Boeken / Non-fictie

‘Propaganda is geen dogma maar de kunst van elasticiteit’

recensie: Willem Melching en Marcel Stuivenga - Joseph Goebbels, Hitlers spindoctor. Een selectie uit de dagboeken 1933-1945

Joseph Goebbels (1897-1945) had als student een relatie met een half-Joodse vrouw en was verzot op Russische literatuur. Aan Hitlers zijde veranderde Goebbels in een rabiate antisemiet. Het Rusland van Tolstoj beschouwde hij inmiddels als de aartsvijand.

Door de ontmoeting met Hitler in 1924 kreeg het leven van de onzekere en vaak depressieve Goebbels eindelijk zin. In Hitler zag hij een messias-achtige vaderfiguur, die hem door het geven van complimentjes bevredigde in zijn permanente hang naar bevestiging. Maar daarvoor moest Goebbels wel zijn wereldbeeld spiegelen aan dat van Hitler. Voortdurend was Goebbels bang om uit de gratie van de Führer te raken. In zijn dagboeken komt Goebbels dan ook behoorlijk behaagziek over.

Helaas leveren de dagboeken van Goebbels geen samenhangende politieke ideeën op. Wel geven ze nauwgezet de gedachten van Hitler weer. In de bloemlezing van Willem Melching en Marcel Stuivenga staat een zeldzaam citaat van Hitler. Daaruit blijkt hoe Hitler al in december 1939 over Engeland dacht. ‘Ik wil Engeland verslaan, koste wat het kost. En daarop richt ik mijn volledige denken en doen. Geen film, theater en muziek meer voor mij. Engeland verslaan!’ De belangrijkste ontwikkelingen ten tijde van het Derde Rijk worden door Melching en Stuivenga in korte, strak geschreven intermezzo’s benoemd.

Meesterlijke propaganda
In de strijd om de gunst van het volk begreep Goebbels goed het belang van moderne media en technologieën. Zo was Hitler tijdens de door Goebbels bedachte verkiezingscampagne van 1930 en 1932 de eerste politicus die zich per vliegtuig verplaatste. Daardoor ontstond het beeld van de alom aanwezige leider. Om het bereik van de nazi’s te vergroten wilde Goebbels iedere Duitser een radio bezorgen. Verder hield Goebbels de ontwikkelingen op het gebied van televisie nauwlettend in de gaten. Televisiepionier Paul Nipkow kreeg in 1940 op voorspraak van Hitler zelfs een staatsbegrafenis.

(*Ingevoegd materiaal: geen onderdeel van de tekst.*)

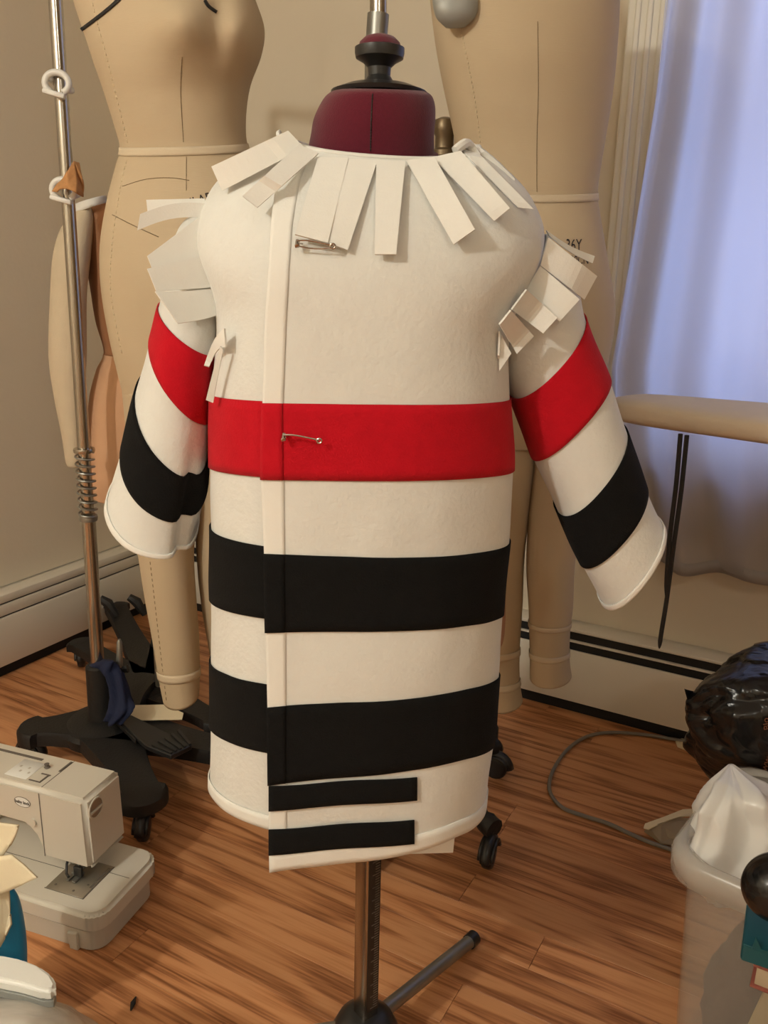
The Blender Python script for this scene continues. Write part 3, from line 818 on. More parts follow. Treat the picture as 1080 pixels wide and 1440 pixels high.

Als minister van Propaganda hield Goebbels opvallend genoeg van openheid. Over de publieke opinie moest niet te krampachtig worden gedaan en de pers mocht niet te veel worden afgeremd. De essentie van propaganda was volgens Goebbels heel simpel: ‘Je moet in telkens wisselende vormen eeuwig hetzelfde zeggen. (…) Het volk moet door voortdurende herhaling doordrongen worden van onze beginselen.’ De amusementfilms, die onder Goebbels’ leiding werden geproduceerd, waren daarvoor het beste middel. De film Jud Süß (1940), waarin de antisemitische boodschap subtiel in een historisch kostuumdrama werd verpakt, was zijn huzarenstuk.

Peperzakken
Nederland is in de selectie van Melching en Stuivenga goed vertegenwoordigd. Zo omschreef Goebbels NSB-leider Mussert als een ‘beetje onzelfstandig, maar vol idealisme.’ Prins Bernhard werd door Goebbels in de pers afgemaakt. Na het uitstellen van de aanval op West-Europa schold hij de Nederlanders uit voor ‘peperzakken’. Ook de Februaristaking van 1941 wordt genoemd: ‘Je moet de Hollanders hun portemonnee en hun gezelligheid afpakken. Ik stel een boete van 50 miljoen gulden voor.’

De nadruk op Nederland heeft ook een keerzijde. De samenstellers moesten keuzes maken. Goebbels’ reactie na de moord op Reinhard Heydrich in Praag op 27 mei 1942 ontbreekt bijvoorbeeld. Heydrich was medearchitect van de ‘Endlösung’ en zijn dood zorgde voor een schokgolf binnen de nazi-top. Niet alleen speculeerde Goebbels wie er achter de aanslag zat, maar hij kondigde ook nog rigoureuzere acties tegen de Joden van Berlijn af. Toch is de omissie niet storend. Alleen al Goebbels rake typering van Hermann Göring – ‘Göring komt. Jammer, hij heeft geen nieuw uniform aan!’ – maken dit boek voor de geïnteresseerde onmisbaar.